> **RECORD EXTRACTS**:
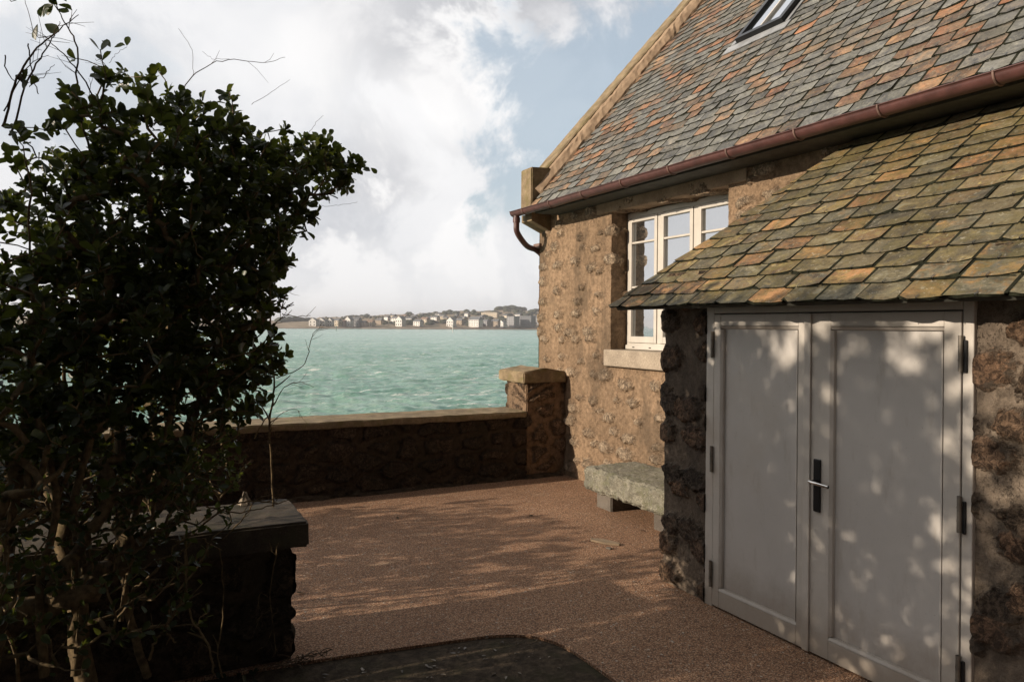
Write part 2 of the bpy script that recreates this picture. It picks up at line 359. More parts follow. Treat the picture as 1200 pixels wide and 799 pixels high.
wob = n.math('MULTIPLY', n.math('SUBTRACT', n.math('ADD', n.math('MULTIPLY', f2, .75), n.math('MULTIPLY', f1, .25)), .5), .62)
def blob(px, py, r, soft):
    c = ray(px, py).normalized()
    dd = n.math('ADD', n.vec('DISTANCE', D, tuple(c)), wob)
    return n.ss(dd, r, r - soft)
def union(lst):
    o = lst[0]
    for q in lst[1:]: o = n.math('MAXIMUM', o, q)
    return o
blue = union([blob(700, 140, .165, .07), blob(745, 235, .15, .08), blob(610, 215, .10, .07), blob(670, 70, .07, .05), blob(770, 80, .10, .07), blob(560, 240, .05, .05)])
blue2 = union([blob(15, 85, .075, .08), blob(110, 95, .06, .07), blob(60, 140, .07, .06)])
blue = n.math('MAXIMUM', n.math('MULTIPLY', blue, .85), n.math('MULTIPLY', blue2, .3))
grey = union([n.math('MULTIPLY', blob(620, -10, .16, .16), .95), n.math('MULTIPLY', blob(470, 195, .13, .14), .55), n.math('MULTIPLY', blob(500, 5, .17, .12), .75), n.math('MULTIPLY', blob(800, 0, .16, .14), .7),
              n.math('MULTIPLY', blob(420, 300, .12, .12), .3)])
white = union([blob(590, 95, .085, .05), blob(500, 130, .09, .08), blob(535, 280, .10, .05), blob(440, 330, .07, .06), blob(330, 70, .15, .2), blob(620, 260, .06, .06)])
back = n.ss(n.vec('DOT_PRODUCT', D, (-.35, .93, .1)), -.22, .28)          # unseen landward half of the sky, darkened to cut fill light
base = n.mix(n.ss(f3, .36, .62), (5.1, 5.3, 5.7), (7.5, 7.5, 7.6))
base = n.mix(n.math('MULTIPLY', n.ss(f2, .45, .60), .55), base, (8.15, 8.1, 8.15))
base = n.mix(grey, base, (4.5, 4.55, 4.8)); base = n.mix(n.math('MULTIPLY', white, .8), base, (8.6, 8.5, 8.45))
low = n.ss(ds[2], .16, .0); base = n.mix(n.math('MULTIPLY', low, .65), base, (7.9, 7.9, 8.0))
sunny = n.ss(n.vec('DOT_PRODUCT', D, tuple(SUN)), .45, 1.0); base = n.mix(n.math('MULTIPLY', sunny, .6), base, (9.6, 9.2, 8.8))
dark = n.mix(n.ss(f1, .35, .65), (.16, .19, .25), (.45, .48, .56))
base = n.mix(back, dark, base)
skyb = n.mix(1, n.mix(.55, sky.outputs[0], (4.9, 5.8, 6.7)), (1, 1, 1), 'MULTIPLY')
col = n.mix(n.math('MULTIPLY', blue, n.ss(ds[2], .05, .16)), base, skyb)
n.lk(col, bg.inputs[0]); bg.inputs[1].default_value = .1
sd = bpy.data.lights.new('sun', 'SUN'); sd.energy = 4.7; sd.angle = rad(.55); sd.color = (1, .85, .68)
so = bpy.data.objects.new('sun', sd); C.objects.link(so); so.rotation_euler = SUN.to_track_quat('Z', 'Y').to_euler(); so.location = (-20, 3, 12)
sc.view_settings.view_transform = 'Standard'; sc.view_settings.look = 'None'; sc.view_settings.exposure = .32; sc.view_settings.gamma = 1
sc.view_settings.use_curve_mapping = False
sc.cycles.max_bounces = 6; sc.cycles.diffuse_bounces = 3; sc.cycles.glossy_bounces = 3; sc.cycles.transparent_max_bounces = 8
sc.cycles.use_denoising = True; sc.cycles.use_adaptive_sampling = True

# ------------------------------------------------------------------ setting: soil, terrace, sea, far shore
SEA = -3.25
bm = bmesh.new(); add_box(bm, -60, 40, -70, 7.95, -8, -.016)
tag(bmobj('soil', bm, M['soil']), kind='structure')
edge = smooth_path([(-.6, 3.96, 0), (.3, 3.92, 0), (.9, 3.868, 0), (1.254, 3.823, 0), (1.584, 3.776, 0), (1.837, 3.735, 0), (2.0, 3.66, 0), (2.10, 3.54, 0), (2.145, 3.36, 0), (2.157, 2.94, 0), (2.165, 1.5, 0), (2.17, -6, 0)], 6)
poly = [Vector((q.x, q.y, -.05)) for q in edge] + [Vector((4.9, -6, -.05)), Vector((4.9, 7.9, -.05)), Vector((-.6, 7.9, -.05))]
bm = bmesh.new(); add_prism(bm, poly, (0, 0, .05))
tag(bmobj('terrace', bm, M['terrace']), kind='structure')

def polar_sheet(radii, az, zf):
    R_, A_ = np.meshgrid(radii, az, indexing='ij')
    X = R_ * np.sin(A_); Y = R_ * np.cos(A_); Z = zf(X, Y, R_)
    nr, na = R_.shape; idx = np.arange(nr * na).reshape(nr, na)
    f = np.stack([idx[:-1, :-1], idx[:-1, 1:], idx[1:, 1:], idx[1:, :-1]], -1).reshape(-1, 4)[:, ::-1]
    return np.stack([X, Y, Z], -1).reshape(-1, 3), f
azf = np.radians(np.linspace(4, 34, 300)); azc1 = np.radians(np.linspace(-150, 3.6, 90)); azc2 = np.radians(np.linspace(34.5, 110, 40))
az = np.concatenate([azc1, azf, azc2])
radii = np.concatenate([np.linspace(6, 29, 12), np.exp(np.arange(math.log(30), math.log(420), .0058)), np.exp(np.linspace(math.log(425), math.log(9000), 60))])
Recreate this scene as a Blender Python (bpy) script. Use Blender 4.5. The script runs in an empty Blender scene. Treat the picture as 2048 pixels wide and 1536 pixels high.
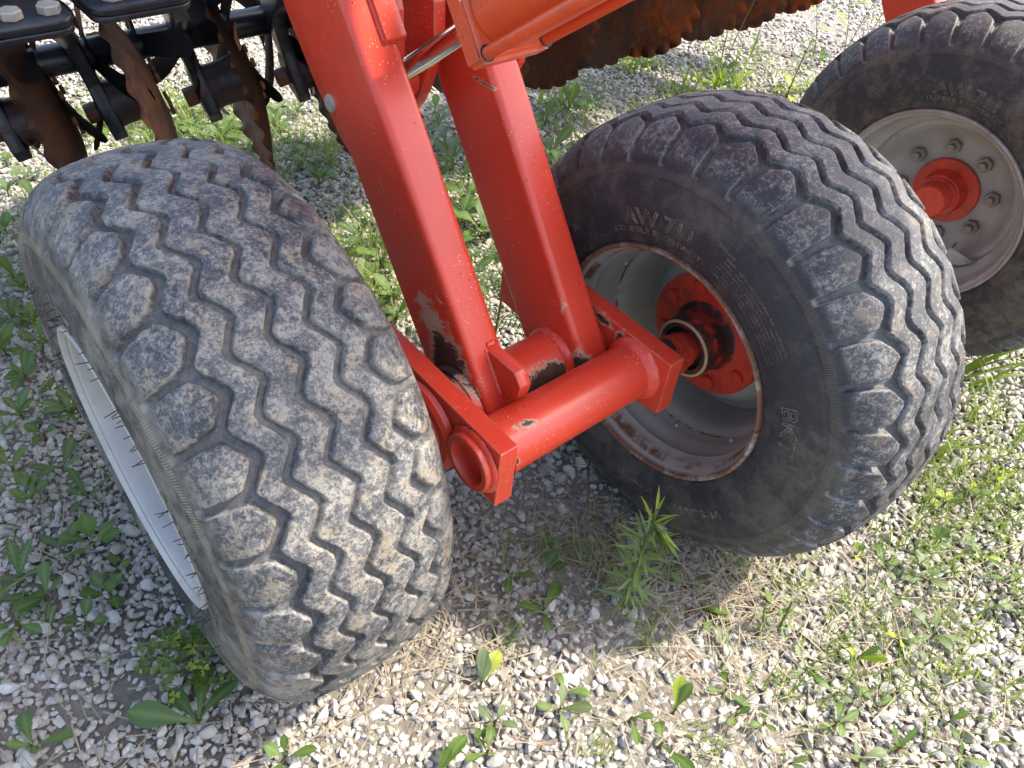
import bpy, bmesh, math, random
import numpy as np
from mathutils import Vector, Matrix

# ------------------------------------------------------------------ camera, light, exposure
scene = bpy.context.scene
col = scene.collection
cam_data = bpy.data.cameras.new("camera")
cam = bpy.data.objects.new("camera", cam_data)
col.objects.link(cam)
cam_data.sensor_width = 36.0
cam_data.lens = 1606.32 / 2048.0 * 36.0
cam_data.clip_start = 0.02
cam_data.clip_end = 400.0
_R = Matrix(((0.99249385, -0.12229453, 0.0),
             (0.08585057, 0.69672914, -0.71217848),
             (0.08709554, 0.70683276, 0.70199844)))
cam.matrix_world = Matrix.Translation((0, 0, 1.24457)) @ _R.to_4x4()
scene.camera = cam

SUN_EL = math.radians(52)
SUN_AZ = math.radians(14)          # measured from +x (picture right) towards +y (away)
world = bpy.data.worlds.new("World")
scene.world = world
world.use_nodes = True
wn = world.node_tree
sky = wn.nodes.new("ShaderNodeTexSky")
sky.sky_type = 'NISHITA'
sky.sun_disc = False
sky.dust_density = 3.0
sky.ozone_density = 0.4
sky.sun_elevation = SUN_EL
sky.sun_rotation = math.radians(90) - SUN_AZ
bg = wn.nodes["Background"]
bg.inputs["Strength"].default_value = 0.15
wn.links.new(sky.outputs[0], bg.inputs["Color"])

sun_data = bpy.data.lights.new("sun", 'SUN')
sun_data.energy = 2.5
sun_data.angle = math.radians(2.0)
sun_data.color = (1.0, 0.92, 0.78)
sun = bpy.data.objects.new("sun", sun_data)
col.objects.link(sun)
sd = Vector((math.cos(SUN_EL) * math.cos(SUN_AZ), math.cos(SUN_EL) * math.sin(SUN_AZ), math.sin(SUN_EL)))
sun.rotation_euler = sd.to_track_quat('Z', 'Y').to_euler()
sun.location = sd * 20

vs = scene.view_settings
vs.view_transform = 'Standard'
vs.look = 'None'
vs.gamma = 1.0
vs.exposure = 1.93
try:
    vs.use_curve_mapping = False
except Exception:
    pass

rng = np.random.default_rng(7)
random.seed(7)

# ------------------------------------------------------------------ node helpers
class NT:
    def __init__(s, name):
        s.m = bpy.data.materials.new(name)
        s.m.use_nodes = True
        s.t = s.m.node_tree
        s.b = s.t.nodes["Principled BSDF"]
        s.out = s.t.nodes["Material Output"]
    def n(s, typ, **kw):
        nd = s.t.nodes.new(typ)
        for k, v in kw.items():
            setattr(nd, k, v)
        return nd
    def put(s, sock, v):
        if hasattr(v, "is_output"):
            s.t.links.new(v, sock)
        elif isinstance(v, (tuple, list)) and len(v) == 3 and sock.type == 'RGBA':
            sock.default_value = (*v, 1)
        else:
            sock.default_value = v
    def obj(s):
        return s.n("ShaderNodeTexCoord").outputs["Object"]
    def attr(s, name, typ='GEOMETRY'):
        a = s.n("ShaderNodeAttribute", attribute_name=name, attribute_type=typ)
        return a.outputs["Fac"]
    def math(s, op, a, b=0.0, clamp=False, c=None):
        nd = s.n("ShaderNodeMath", operation=op, use_clamp=clamp)
        s.put(nd.inputs[0], a); s.put(nd.inputs[1], b)
        if c is not None: s.put(nd.inputs[2], c)
        return nd.outputs[0]
    def noise(s, vec, scale, detail=6.0, rough=0.6, dist=0.0):
        nd = s.n("ShaderNodeTexNoise")
        s.put(nd.inputs["Vector"], vec)
        nd.inputs["Scale"].default_value = scale
        nd.inputs["Detail"].default_value = detail
        nd.inputs["Roughness"].default_value = rough
        nd.inputs["Distortion"].default_value = dist
        return nd.outputs["Fac"]
    def voro(s, vec, scale, feature='F1', out="Distance", rand=1.0):
        nd = s.n("ShaderNodeTexVoronoi", feature=feature)
        s.put(nd.inputs["Vector"], vec)
        nd.inputs["Scale"].default_value = scale
        nd.inputs["Randomness"].default_value = rand
        return nd.outputs[out]
    def ramp(s, fac, a, b):          # smoothstep a..b -> 0..1
        nd = s.n("ShaderNodeMapRange", interpolation_type='SMOOTHSTEP', clamp=True)
        s.put(nd.inputs["Value"], fac)
        s.put(nd.inputs["From Min"], a); s.put(nd.inputs["From Max"], b)
        return nd.outputs[0]
    def mix(s, fac, a, b, blend='MIX'):
        nd = s.n("ShaderNodeMix", data_type='RGBA', blend_type=blend)
        s.put(nd.inputs[0], fac); s.put(nd.inputs[6], a); s.put(nd.inputs[7], b)
        return nd.outputs[2]
    def mapping(s, vec, scale=(1, 1, 1)):
        nd = s.n("ShaderNodeMapping")
        s.put(nd.inputs["Vector"], vec)
        nd.inputs["Scale"].default_value = scale
        return nd.outputs[0]
    def bump(s, h, strength=0.3, dist=0.002):
        nd = s.n("ShaderNodeBump")
        s.put(nd.inputs["Height"], h)
        nd.inputs["Strength"].default_value = strength
        nd.inputs["Distance"].default_value = dist
        s.t.links.new(nd.outputs[0], s.b.inputs["Normal"])
        return nd.outputs[0]
    def set(s, **kw):
        for k, v in kw.items():
            s.put(s.b.inputs[k.replace("_", " ")], v)
        return s
    def edge(s, r=0.004, lo=0.02, hi=0.12):
        bv = s.n("ShaderNodeBevel"); bv.samples = 4
        bv.inputs["Radius"].default_value = r
        g = s.n("ShaderNodeNewGeometry")
        d = s.n("ShaderNodeVectorMath", operation='DOT_PRODUCT')
        s.t.links.new(bv.outputs[0], d.inputs[0]); s.t.links.new(g.outputs["Normal"], d.inputs[1])
        return s.ramp(s.math('SUBTRACT', 1.0, d.outputs["Value"]), lo, hi)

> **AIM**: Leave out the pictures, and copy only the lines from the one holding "Recreate this scene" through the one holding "from mathutils import Vector, Matrix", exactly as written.

> **SOLVED EXERCISE**:
Recreate this scene as a Blender Python (bpy) script. Use Blender 4.5. The script runs in an empty Blender scene. Treat the picture as 2048 pixels wide and 1536 pixels high.
import bpy, bmesh, math, random
import numpy as np
from mathutils import Vector, Matrix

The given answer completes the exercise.